November 11, 2021
Every day the Harvards fly is Remembrance Day
Jon Robinson
— By Calvi Leon, Local Journalism Initiative Reporter, London Free Press (Photo: Gustavo Corujo)
Fifteen hours of maintenance for one hour of flight. More than 10,000 parts. And 50 days worth of repairs.
While the numbers don’t tell the whole story about this labour of love, they do give a glimpse into the local effort to restore a long-grounded Second World War Harvard training plane and return it to the skies.
“It’s iconic,” Shane Clayton, chief technical officer and chairperson of museum and archives at the Canadian Harvard Aircraft Association, said of the Harvard aircraft.
“For the people who stayed at home during the war, and in the ’50s, here in Canada, this is the war they saw.
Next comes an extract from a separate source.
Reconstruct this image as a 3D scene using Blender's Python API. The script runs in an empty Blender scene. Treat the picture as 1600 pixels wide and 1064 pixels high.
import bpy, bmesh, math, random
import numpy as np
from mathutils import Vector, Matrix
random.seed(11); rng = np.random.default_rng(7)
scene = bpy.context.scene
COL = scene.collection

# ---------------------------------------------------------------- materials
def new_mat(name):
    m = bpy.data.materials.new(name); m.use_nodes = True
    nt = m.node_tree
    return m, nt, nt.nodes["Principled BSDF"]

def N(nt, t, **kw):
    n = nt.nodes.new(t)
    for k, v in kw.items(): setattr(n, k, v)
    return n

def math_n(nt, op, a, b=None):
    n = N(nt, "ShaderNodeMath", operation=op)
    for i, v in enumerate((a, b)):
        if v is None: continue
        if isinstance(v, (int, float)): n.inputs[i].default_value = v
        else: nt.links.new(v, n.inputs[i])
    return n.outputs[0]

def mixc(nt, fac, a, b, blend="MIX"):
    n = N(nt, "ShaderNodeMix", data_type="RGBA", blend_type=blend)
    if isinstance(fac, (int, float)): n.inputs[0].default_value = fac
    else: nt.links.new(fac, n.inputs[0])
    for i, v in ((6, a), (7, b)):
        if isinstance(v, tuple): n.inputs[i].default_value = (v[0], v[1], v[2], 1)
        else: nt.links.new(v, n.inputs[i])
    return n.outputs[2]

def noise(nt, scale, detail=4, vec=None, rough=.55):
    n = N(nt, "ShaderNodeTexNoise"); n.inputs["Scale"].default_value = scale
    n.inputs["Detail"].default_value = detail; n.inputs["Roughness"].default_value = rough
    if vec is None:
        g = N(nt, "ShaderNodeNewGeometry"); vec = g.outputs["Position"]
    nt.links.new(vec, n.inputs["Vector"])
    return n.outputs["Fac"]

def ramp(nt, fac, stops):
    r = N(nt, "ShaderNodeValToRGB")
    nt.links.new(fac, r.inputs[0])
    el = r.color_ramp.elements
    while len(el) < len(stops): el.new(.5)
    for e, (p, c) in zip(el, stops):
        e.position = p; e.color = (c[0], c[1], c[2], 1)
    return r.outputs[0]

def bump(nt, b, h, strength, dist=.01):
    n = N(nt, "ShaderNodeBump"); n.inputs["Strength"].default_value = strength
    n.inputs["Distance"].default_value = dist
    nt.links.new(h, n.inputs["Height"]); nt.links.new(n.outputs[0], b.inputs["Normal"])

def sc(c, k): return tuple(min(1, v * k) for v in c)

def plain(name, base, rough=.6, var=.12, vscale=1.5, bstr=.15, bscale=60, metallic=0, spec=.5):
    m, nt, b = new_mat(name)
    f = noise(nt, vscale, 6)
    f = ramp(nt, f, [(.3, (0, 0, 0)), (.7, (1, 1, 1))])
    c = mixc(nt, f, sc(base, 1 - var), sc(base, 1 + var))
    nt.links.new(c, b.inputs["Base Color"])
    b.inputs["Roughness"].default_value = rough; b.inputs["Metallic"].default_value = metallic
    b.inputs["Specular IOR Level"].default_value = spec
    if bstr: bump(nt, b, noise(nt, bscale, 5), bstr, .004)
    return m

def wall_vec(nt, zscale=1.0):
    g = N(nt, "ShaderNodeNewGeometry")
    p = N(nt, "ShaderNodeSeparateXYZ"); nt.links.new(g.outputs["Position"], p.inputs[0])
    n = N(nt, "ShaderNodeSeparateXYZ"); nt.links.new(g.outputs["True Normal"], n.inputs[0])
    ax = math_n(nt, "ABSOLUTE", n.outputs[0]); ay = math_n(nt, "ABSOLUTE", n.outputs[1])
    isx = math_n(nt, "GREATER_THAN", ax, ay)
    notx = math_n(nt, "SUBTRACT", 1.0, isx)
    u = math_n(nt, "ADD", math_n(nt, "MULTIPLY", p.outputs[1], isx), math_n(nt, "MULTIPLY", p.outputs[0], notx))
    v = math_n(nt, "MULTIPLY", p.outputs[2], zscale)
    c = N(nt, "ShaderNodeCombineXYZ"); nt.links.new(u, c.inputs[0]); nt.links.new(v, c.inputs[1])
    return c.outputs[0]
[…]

They saw Harvards flying.”
Powered by dedicated volunteers, the association in Tillsonburg, southeast of London, has kept these planes of Canadian history alive since 1985.
The Harvard was the advanced single-engine aircraft used to train more than 130,000 aircrew under the British Commonwealth air training plan _ a joint military training program with allied nations _ in Canada during the Second World War.
“Instructors were the unsung heroes,” Clayton said.
The training program “was Canada’s largest single contribution to the Second World War because it was not only Canadian pilots, but British pilots, American pilots, guys from New Zealand, Australia, Indonesia, Jamaica, India ? they all come here.”
First flown in 1938, the Harvard was used as a trainer from 1939 to 1965. The association is home to eight of these vintage planes _ the largest fleet of Harvards in North America. Three of them entered service in 1941, while the other five were in service in 1952.
Notorious for its distinctive engine roar and heavy tail wheel, the Harvard was not an easy plane to fly, mainly because of its challenging landing, Clayton said.
“They were very hard aircraft to operate,” he said. “But once you mastered it, you could basically fly anything.”
He estimates more than 1,000 pilots died from Harvard training accidents, whether it was due to weather or mechanical problems.
With a wing span of nearly 13 metres, the aircraft measures nearly nine metres in length and more than three metres in height. The cockpit is made of tubular steel, while the tail cone and wings are aluminum monocoque construction. The control surfaces are fabric-covered.
“They are basically built like a brick outhouse,” Clayton said. “They’re made to take the damage from pilots beating (them up).”
The plane can fly for up to four hours at 120 knots/hour (222 km/h).
Underneath its bright yellow coat is a 600-horsepower Pratt and Whitney Wasp engine, known as the Wasp. It’s the same engine that powered other planes of some iconic pilots, including Amelia Earhart’s Lockheed 10.
Today, fewer than 100 Harvard planes remain in Canada, many of them in museums. An estimated 40 to 50 of those trainers could be made suitable to fly, Clayton said.
Southwestern Ontario was home to more than 20 flying schools during the Second World War, he said. In Tillsonburg, the legacy of the historic planes continues, thanks to about 15 certified pilots and nearly 50 volunteers.
Among the various branches are the restoration and maintenance teams that take on the task of repairing and preparing the 10,000-part aircraft for flight. There are 107 bolts in one wing alone.
The bulk of maintenance, including annual inspections and overhauls, happens in the winter when the planes are stored in hangars.
The cost to fly a Harvard is about $600 each hour, Clayton said. The costs to restore, preserve, display and fly the plane are covered by donations from members and visitors. A large portion of the non-profit’s funding also stems from aircraft rides offered to the public between April and Remembrance Day.
To mark the day this year, three of the association’s Harvards will fly over the cenotaph at Old City Hall in Toronto next week.
But every day, the Harvard honours Canadian veterans who served in the First and Second World Wars.
“The thing with us is, basically every time you fly, it’s Remembrance Day,” Clayton said.
While it may be a hefty price and long hours to keep the plane in shape, to him, you cannot put a price on a legacy meant to be shared with others.
“Sometimes during the winter, you’re here, and you’re saying, ‘Why the hell am I doing this? It doesn’t seem to be making much visual progress,”’ Clayton said.
“But then, when you roll them out in the spring ? and see them in an air show, in front of tens of thousands of people, everybody stops what they are doing and watches. You think, ‘I helped put them there.’ That’s the fun part.”